WASHINGTON (Reuters) – U.S. President Donald Trump‘s former personal lawyer and one-time “fixer” Michael Cohen‘s testimony to Congress regarding any potential pardon for his crimes could have been clearer, but he never personally asked the president for such a reprieve, Cohen’s lawyer said.
In a statement to lawmakers on Tuesday, Cohen’s legal team sought to clarify his recent testimony amid questions over whether Cohen sought, or Trump offered, a pardon to the man, who one declared he would take a bullet for the Republican president but has since flipped to cooperate with federal prosecutors.
Cohen, who reports to prison in May for campaign finance crimes and previously lying to Congress, said at a public hearing before a House panel last month, “I have never asked for, nor would I accept, a pardon from President Trump.”
Trump himself challenged that claim. In a tweet on Friday, Trump said that Cohen “directly asked me for a pardon.
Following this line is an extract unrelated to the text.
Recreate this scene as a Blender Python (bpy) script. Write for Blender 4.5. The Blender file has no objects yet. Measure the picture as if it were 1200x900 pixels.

I said NO. He lied again!” Cohen, in his own tweet, responded, calling the president’s assertion “another set of lies.”
In Tuesday’s letter, an attorney for Cohen said his testimony about not seeking a pardon referred to the period after Cohen decided to break from Trump in June 2018 and left their joint defense agreement.
“Cohen rejected the opportunity to ask for and receive a pardon even though he knew he was going to prison with hardships to his family,” Cohen lawyer Michael Monico said in the letter, to the U.S. House Oversight and Reform Committee.
Cohen has met with congressional committees four times since being sentenced, including the televised Feb. 27 hearing led by House Oversight Chairman Elijah Cummings.
Representatives for Cummings, a Democrat, did not immediately respond to a request for comment on the letter.